[quote=Hatfield][quote=AN]What gap are you referring to?[/quote]
The dominant mobile platforms are ARM based. It’s going to take an awful lot to induce a handset maker to retool all the h/w & s/w to switch to an x86 architecture. Why would they expend all those resources only to achieve BOM parity and something allegedly “approaching” battery life parity? It’s a huge, expensive risk with not much payoff.[/quote]The OEM would disagree with you. Just look at the 46M tablets Intel was able to get their chip into in 2014.
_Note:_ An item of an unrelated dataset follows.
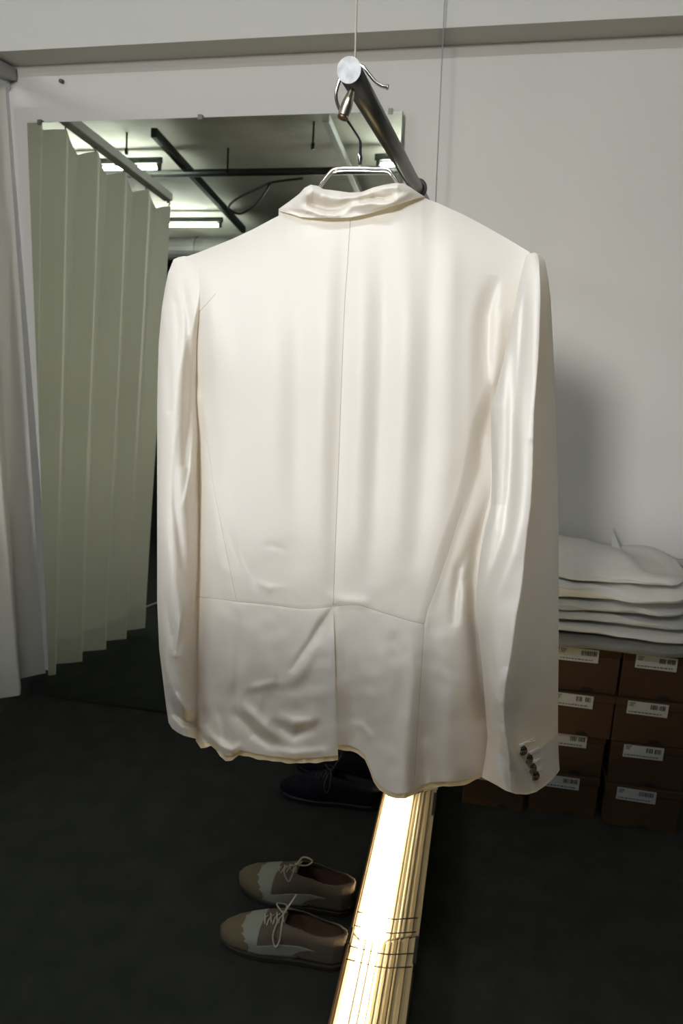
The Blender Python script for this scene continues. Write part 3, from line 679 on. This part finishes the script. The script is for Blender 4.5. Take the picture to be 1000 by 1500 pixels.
# sleeves -----------------------------------------------------------
def build_sleeve(rows, cuff, topf, Yc, Ry, peak, folds, name='sleeve', v_n=520, nu=150, sharp=1.08, seams=(), tilt=((0, 0), (2000, 0))):
    """rows: (py, left px, right px); front half uses a ridge at 'peak' (fraction)"""
    fr = np.concatenate([np.linspace(0, 1, nu)]); 
    u, v = np.broadcast_arrays(fr[None, :], np.linspace(0, 1, v_n)[:, None])
    ue = .5-.5*np.cos(PI*u)                       # denser toward the edges
    py = 380+770*v
    for _ in range(12):
        xl = interp(py, [(a, b) for a, b, c in rows]); xr = interp(py, [(a, c) for a, b, c in rows])
        px = xl+(xr-xl)*ue
        top = interp(px, topf); bot = interp(px, cuff); py = top+(bot-top)*v
    s = ue; pk = interp_s(py, peak)
    hl = np.sqrt(np.clip(1-(1-np.clip(s/pk, 0, 1))**2, 0, 1))
    q = np.clip((s-pk)/(1-pk), 0, 1)
    hr = (1-q**sharp)*.9+.1*np.sqrt(np.clip(1-q*q, 0, 1))
    h = np.where(s < pk, hl, hr)
    R = interp_s(py, Ry); C0 = interp_s(py, Yc)
    capf = 1-np.exp(-np.clip(py-top, 0, None)/16)
    TL = interp_s(py, tilt)*capf
    C0 = C0+TL*np.clip((s-pk)/(1-pk), 0, 1)
    Y = C0-R*h*(.25+.75*capf)-field(px, py, folds)*np.clip(h*3, 0, 1)-field(px, py, seams)
    Y = Y-.0016*wobble(px, py, .035, 5.5)*np.clip(h*3, 0, 1)*smooth(py, 600, 900)
    Pf = at(px, py, Y)
    # back half of the tube
    ub = np.linspace(1, 0, 50)[1:-1]; ub = .5-.5*np.cos(PI*ub)
    ub, vb = np.broadcast_arrays(ub[None, :], np.linspace(0, 1, v_n)[:, None]); pyb = 380+770*vb
    for _ in range(12):
        xl = interp(pyb, [(a, b) for a, b, c in rows]); xr = interp(pyb, [(a, c) for a, b, c in rows]); pxb = xl+(xr-xl)*ub
        tb = interp(pxb, topf); pyb = tb+(interp(pxb, cuff)-4-tb)*vb
    hb = np.sqrt(np.clip(1-(2*ub-1)**2, 0, 1))
    Yb = interp_s(pyb, Yc)+interp_s(pyb, Ry)*.85*hb*(1-np.exp(-np.clip(pyb-tb, 0, None)/16))
    Yb = Yb+interp_s(pyb, tilt)*(1-np.exp(-np.clip(pyb-tb, 0, None)/16))*ub
    Pb = at(pxb, pyb, Yb)
    P = np.concatenate([Pf, Pb], 1)
    b = MB().grid(P, True)
    o = b.build(name, m_crepe, jk, smooth=True)
    # cuff turn-in
    Pi = P[-40:].copy(); ctr = Pi.mean(1, keepdims=True); Pi = ctr+(Pi-ctr)*.975; Pi[:, :, 2] += .001
    MB().grid(Pi, True).build('cuff_lining', m_lining, o, smooth=True)
    return o
RROWS = [(366, 776, 788), (372, 771, 793), (382, 768, 798), (410, 761, 803), (440, 755, 806.5), (530, 736, 811), (600, 719, 814), (620, 719, 814.5), (700, 720, 817), (740, 719, 817), (775, 710, 818), (820, 702, 818), (860, 698, 818), (900, 698, 818), (960, 704, 818), (1030, 710, 817), (1080, 714, 817), (1105, 711, 818), (1140, 705, 820), (1180, 703, 820)]
RTOP = [(700, 366), (768, 378), (774, 372), (780, 370), (787, 372), (795, 379), (806, 420), (820, 440)]
RTOP = [(755, 380), (768, 375), (776, 371), (783, 370), (790, 373), (798, 380), (820, 384)]
RCUFF = [(700, 1136), (706, 1139), (725, 1149), (740, 1158), (755, 1163), (772, 1164), (785, 1160), (797, 1152), (808, 1142), (816, 1133), (822, 1124)]
RF = [
 ([(771, 415, 0), (766, 450, -.007), (763, 500, -.008), (760, 560, -.006), (756, 600, -.003)], 5, 7),
 ([(783, 400, 0), (784, 470, .005), (782, 560, .006), (778, 640, .003)], 9, 9),
 ([(796, 400, 0), (797, 450, -.004), (799, 520, -.003), (800, 600, 0)], 5, 5),
 ([(745, 470, 0), (742, 520, .004), (737, 560, .003), (736, 620, 0)], 7, 6),
 ([(752, 505, 0), (745, 517, -.002), (736, 522, 0)], 4, 4),
 ([(756, 480, 0), (752, 540, -.010), (750, 600, -.016), (749, 660, -.020), (746, 720, -.022), (738, 780, -.020), (722, 830, -.014), (705, 870, -.004)], 9, 8),
 ([(764, 560, 0), (768, 620, .003), (768, 700, .006), (762, 760, .008), (750, 810, .009), (730, 860, .008), (712, 905, .004)], 9, 14),
 ([(728, 600, 0), (728, 680, .004), (724, 760, .005), (712, 800, .002)], 5, 5),
 ([(716, 790, 0), (708, 812, .003), (704, 840, 0)], 5, 5),
 # forearm
 ([(735, 900, 0), (742, 940, -.004), (738, 975, -.005), (724, 1000, 0)], 9, 9),
 ([(714, 990, 0), (720, 1015, .004), (728, 1028, .003), (738, 1034, 0)], 7, 7),
 ([(712, 1035, 0), (720, 1050, -.004), (732, 1062, -.003), (742, 1070, 0)], 6, 6),
 ([(728, 1090, 0), (738, 1110, -.005), (745, 1130, -.005), (748, 1155, -.002)], 5, 7),
 ([(712, 1090, 0), (722, 1110, .003), (735, 1140, .005), (745, 1160, .004)], 7, 5),
 ([(745, 1095, 0), (752, 1115, .003), (760, 1135, 0)], 5, 5),
]
RS = [seamf([(741, 1072), (748, 1090), (755, 1104), (764, 1122), (772, 1138), (780, 1158)], -.003, 1.6),
      seamf([(718, 600), (730, 590)], -.001, 1.3), seamf([(768, 395), (757, 440), (740, 518), (724, 588)], -.002, 1.6)]
right = build_sleeve(RROWS, RCUFF, RTOP, [(370, .862), (500, .856), (620, .850), (800, .846), (1160, .842)], [(370, .034), (450, .060), (600, .076), (800, .098), (1000, .098), (1160, .074)],
    [(370, .70), (500, .70), (600, .66), (680, .62), (760, .58), (860, .55), (950, .40), (1010, .28), (1060, .24), (1110, .33), (1170, .40)], RF, seams=RS, tilt=((370, .0), (450, .012), (560, .034), (680, .058), (1000, .06), (1160, .04)))
LROWS = [(372, 262, 285), (380, 254, 298), (400, 246, 304), (425, 241, 304), (450, 237, 302), (500, 232.5, 296), (560, 230.5, 291), (600, 230, 291), (700, 230, 292), (800, 230, 292), (880, 230, 291), (950, 233, 291), (1000, 239, 291), (1040, 244, 290), (1060, 247, 290), (1090, 256, 290)]
LTOP = [(235, 392), (246, 386), (254, 380), (262, 376.5), (270, 375), (282, 377), (292, 380), (306, 384)]
LCUFF = [(240, 1050), (247, 1059), (252, 1067), (260, 1073), (270, 1078), (286, 1082), (295, 1082)]
LF = [
 ([(265, 400, 0), (270, 430, -.004), (276, 470, -.006), (276, 520, -.005), (276, 570, -.008), (272, 640, -.006), (270, 680, -.004)], 6, 6),
 ([(246, 420, 0), (258, 445, -.003), (262, 480, -.003), (258, 540, 0)], 6, 6),
 ([(240, 480, 0), (246, 540, -.003), (247, 600, -.003)], 6, 6),
 ([(283, 600, 0), (284, 640, .004), (280, 690, .006), (272, 730, .004), (266, 748, 0)], 4, 5),
 ([(262, 640, -.001), (256, 700, -.004), (257, 740, -.007), (263, 790, -.008), (268, 830, -.004)], 6, 7),
 ([(282, 700, 0), (280, 750, -.005), (284, 790, -.003)], 5, 5),
 ([(240, 740, .001), (245, 800, .005), (252, 850, .005), (262, 885, .003)], 10, 8),
 ([(238, 860, 0), (246, 900, -.006), (252, 930, -.008), (256, 950, -.003)], 6, 7),
 ([(282, 850, 0), (272, 890, .005), (264, 920, .006), (256, 960, .004)], 6, 6),
 ([(274, 870, 0), (268, 910, -.005), (262, 945, -.004), (260, 970, 0)], 4, 5),
 ([(238, 950, .002), (245, 985, .007), (255, 1015, .010), (270, 1035, .010), (286, 1042, .008)], 8, 6),
 ([(262, 960, 0), (268, 985, -.006), (278, 1010, -.007), (286, 1020, -.005)], 8, 8),
 ([(243, 1020, -.004), (255, 1045, -.010), (270, 1056, -.011), (286, 1060, -.010)], 6, 9),
]
left = build_sleeve(LROWS, LCUFF, LTOP, [(370, .866), (500, .866), (620, .868), (1100, .866)], [(370, .022), (410, .034), (460, .046), (600, .056), (900, .060), (1000, .055), (1040, .045), (1100, .03)],
    [(370, .80), (450, .80), (520, .55), (600, .42), (900, .45), (1100, .5)], LF, sharp=1.8)

# collar -------------------------------------------------------------
def build_collar():
    nu, nv = 300, 150
    CT = [(408, 306), (425, 294), (438, 284), (446, 275), (455, 270.5), (464, 272), (474, 277), (490, 279), (512, 282), (530, 281), (545, 275), (560, 271), (578, 268), (592, 269), (602, 275), (612, 282), (622, 288)]
    CBm = [(408, 309), (425, 313), (440, 318), (460, 319), (480, 319), (500, 319), (515, 318), (540, 313), (560, 307), (580, 300), (600, 294), (612, 290), (622, 289)]
    px, v = np.broadcast_arrays(np.linspace(408, 622, nu)[None, :], np.linspace(0, 1, nv)[:, None])
    ct, cb = interp(px, CT), interp(px, CBm)
    ends = np.clip(np.minimum(px-408, 622-px)/40, 0, 1)**.6
    # v 0..0.6 outer face bottom->top, 0.6..1 rolls over and drops inside
    vo = np.clip(v/.6, 0, 1); vi = np.clip((v-.6)/.4, 0, 1)
    py = cb+(ct-cb)*np.sin(vo*PI/2)+vi**2*22
    base = .862-ends*(.047-.008*vo)
    Y = base+ends*(.030*np.sin(vi*PI/2))-ends*.003*np.sin(vo*PI)
    F = [([(428, 300, .0), (446, 285, .006), (458, 278, .008), (470, 284, .004)], 10, 10),
         ([(450, 296, -.001), (462, 301, -.007), (480, 306, -.010), (500, 305, -.009), (512, 299, -.006), (530, 296, -.003)], 6, 7),
         ([(436, 306, 0), (455, 309, .003), (470, 314, .004), (492, 315, .003)], 5, 5),
         ([(478, 288, .002), (500, 291, .005), (520, 289, .005), (538, 284, .002)], 6, 6),
         ([(530, 292, -.003), (548, 289, -.008), (562, 290, -.008), (572, 287, -.004)], 4, 4),
         ([(500, 308, .003), (516, 300, .007), (540, 298, .007), (566, 298, .006), (585, 290, .004), (600, 284, .001)], 6, 5),
         ([(545, 279, .001), (565, 275, .005), (582, 274, .005), (596, 280, .002)], 6, 6),
         ([(520, 309, 0), (545, 306, .002), (575, 298, .002)], 4, 4),
         ([(425, 309, -.001), (440, 313, -.005), (455, 316, -.003)], 3, 4)]
    Y = Y-1.5*field(px, py, F)*(1-vi)
    Y = Y-.0018*wobble(px, py, .05, 2.2)
    b = MB().grid(at(px, py, Y)); b.build('collar', m_crepe, jk, smooth=True)
build_collar()

# cuff buttons on the right sleeve ------------------------------------
def surf_Y(px, py):
    # front depth of the right sleeve at a pattern point, by nearest vertex
    return None
vs = np.array([tuple(v.co) for v in right.data.vertices])
def on_sleeve(px, py):
    d = at(px, py, .8)-CAM; d /= np.linalg.norm(d); w_ = vs-CAM; t = w_@d
    dist = np.linalg.norm(w_-t[:, None]*d, axis=1); k = np.where(dist < .0035)[0]
    k = k[np.argmin(t[k])] if len(k) else np.argmin(dist)
    return vs[k]
dv = -F_
for (x, y, tl) in ((768.5, 1099, .5), (776.5, 1112, .2), (782, 1124.5, -.1), (786, 1137, .1)):
    p = Vector(on_sleeve(x, y))+Vector(dv)*.0016; n = (Vector(dv)+Vector((tl*.5, 0, .25))).normalized()
    b = MB(); q = [p-n*.0012, p-n*.0010, p+n*.0008, p+n*.0014, p+n*.0010, p+n*.0008]
    b.tube(q, [.0055, .0062, .0062, .0053, .0042, .0005], 28); b.build('button', m_horn, right, smooth=True)
for (x0, y0, x1, y1) in ((764, 1092, 786, 1083), (779, 1104, 792, 1097), (785, 1116, 796, 1110), (789, 1129, 797, 1124)):
    pts = [Vector(on_sleeve(x0+(x1-x0)*t, y0+(y1-y0)*t))+Vector(dv)*.0012 for t in (0, .5, 1)]
    pts2 = [Vector(on_sleeve(x0+(x1-x0)*t, y0+2.6+(y1-y0)*t))+Vector(dv)*.0012 for t in (1, .5, 0)]
    MB().tube(pts+pts2, .00055, 6).build('buttonhole_stitching', m_thread, right, smooth=True)
# ------------------------------------------------------------------ render look
w = bpy.data.worlds.new('world'); scn.world = w; w.use_nodes = True
w.node_tree.nodes['Background'].inputs[0].default_value = (.5, .5, .5, 1); w.node_tree.nodes['Background'].inputs[1].default_value = .1
scn.view_settings.view_transform = 'Standard'; scn.view_settings.look = 'None'; scn.view_settings.gamma = 1
scn.view_settings.use_curve_mapping = False; scn.view_settings.exposure = 0.35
You’re right, ARM is the current king of the hill. My point is, not about today, but about 1-2 years from now. I’m predicting a change of guard as Intel push their way into the mobile market. You’re also discounting volume discount. If OEM can buy the same chip to put in their Android tablets, phones, Windows tablets, Windows 2-in-1, Windows laptop, Windows Phone. That’s a huge proposition. Then there’s the engineering cost of designing two separate tablets (androids and windows) for the same form factor. It would save them money if they can share the hardware r&d cost. Also, I don’t think you understand that most if not all mobile devices made today are made by ODM, not OEM. So, I don’t foresee OEM spending much more to make an INTC base device vs a QCOM device, assume the BOM cost are at parity. Then there’s also the fact that OEM don’t want to beholden to one chip vendor. That fact alone would be enough incentive for OEM to have both.